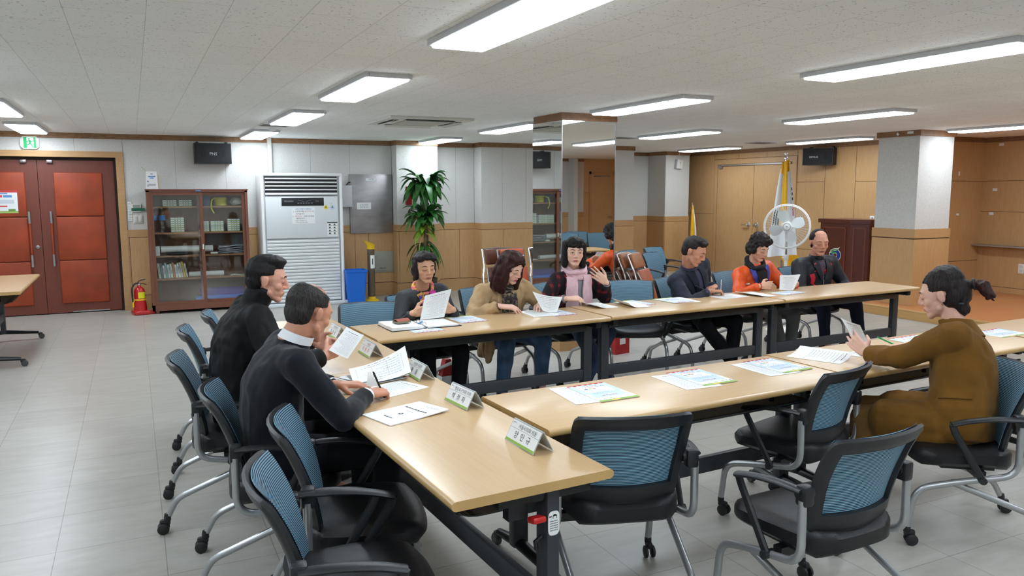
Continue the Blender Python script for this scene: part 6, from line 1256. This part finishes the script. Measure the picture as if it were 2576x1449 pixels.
hair(c, M['hair_soft'], CAP + [('e', (0, -.03, .075), (.078, .088, .07)), ('e', (0, -.085, -.0), (.062, .05, .07)), ('c', (0, -.11, .03), .022, (0, -.150, .025), .02), ('c', (0, -.06, -.06), .05, (0, -.075, -.085), .038)], keep=lambda x, y, z: not (abs(x) > .058 and -.045 < z < .02 and y > -.03) and not (y > .045 and z < .07) and not (y > .075 and z < .085) and not (y > .0 and z < .0), wr=.006, ws=50, vert=True)
hair(c, M['hair_brown'], [('c', (0, -.150, .025), .018, (.005, -.185, .012), .03), ('c', (.005, -.185, .012), .03, (.0, -.205, -.035), .026), ('c', (.0, -.185, .012), .02, (-.02, -.20, -.05), .012), ('c', (0, -.205, -.03), .016, (.012, -.212, -.065), .008)], wr=.012, ws=50, name='ponytail')
MB().tube([c['A'](.026 * math.cos(a), -.150, .026 + .026 * math.sin(a)) for a in np.linspace(0, 2 * PI, 17)[:-1]], .006, 6, True).build('hair_tie', M['black'], c['r']); MB().rbox(c['A'](-.03, -.08, -.055), (.05, .03, .012), .004).build('hair_clip', mat('dark_clip', (30, 44, 56), .3), c['r']); MB().lathe([(.001, -.004), (.004, 0), (.001, .004)], c['A'](-.082, -.008, -.044), 8).build('earring', mat('gold', (210, 160, 70), .2, metal=1), c['r'])
nb, tr, tf, sp = c['nb'], c['tr'], c['tf'], c['sp']
b = MB(); b.grid(lambda u, v: nb + tr * ((.085 + .055 * v) * math.cos(-.35 + u * (PI + .7))) + tf * (-(.075 + .05 * v) * math.sin(-.35 + u * (PI + .7)) + .03 * v * 0) + sp * (.045 - .075 * v - .03 * v * abs(2 * u - 1)), 24, 5, .008); b.build('coat_collar', M['mustard'], c['r'])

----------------

**Requirements:** Copy out all the data exactly; skip the pictures.

**Reply:**
Continue the Blender Python script for this scene: part 6, from line 1256. This part finishes the script. Measure the picture as if it were 2576x1449 pixels.
hair(c, M['hair_soft'], CAP + [('e', (0, -.03, .075), (.078, .088, .07)), ('e', (0, -.085, -.0), (.062, .05, .07)), ('c', (0, -.11, .03), .022, (0, -.150, .025), .02), ('c', (0, -.06, -.06), .05, (0, -.075, -.085), .038)], keep=lambda x, y, z: not (abs(x) > .058 and -.045 < z < .02 and y > -.03) and not (y > .045 and z < .07) and not (y > .075 and z < .085) and not (y > .0 and z < .0), wr=.006, ws=50, vert=True)
hair(c, M['hair_brown'], [('c', (0, -.150, .025), .018, (.005, -.185, .012), .03), ('c', (.005, -.185, .012), .03, (.0, -.205, -.035), .026), ('c', (.0, -.185, .012), .02, (-.02, -.20, -.05), .012), ('c', (0, -.205, -.03), .016, (.012, -.212, -.065), .008)], wr=.012, ws=50, name='ponytail')
MB().tube([c['A'](.026 * math.cos(a), -.150, .026 + .026 * math.sin(a)) for a in np.linspace(0, 2 * PI, 17)[:-1]], .006, 6, True).build('hair_tie', M['black'], c['r']); MB().rbox(c['A'](-.03, -.08, -.055), (.05, .03, .012), .004).build('hair_clip', mat('dark_clip', (30, 44, 56), .3), c['r']); MB().lathe([(.001, -.004), (.004, 0), (.001, .004)], c['A'](-.082, -.008, -.044), 8).build('earring', mat('gold', (210, 160, 70), .2, metal=1), c['r'])
nb, tr, tf, sp = c['nb'], c['tr'], c['tf'], c['sp']
b = MB(); b.grid(lambda u, v: nb + tr * ((.085 + .055 * v) * math.cos(-.35 + u * (PI + .7))) + tf * (-(.075 + .05 * v) * math.sin(-.35 + u * (PI + .7)) + .03 * v * 0) + sp * (.045 - .075 * v - .03 * v * abs(2 * u - 1)), 24, 5, .008); b.build('coat_collar', M['mustard'], c['r'])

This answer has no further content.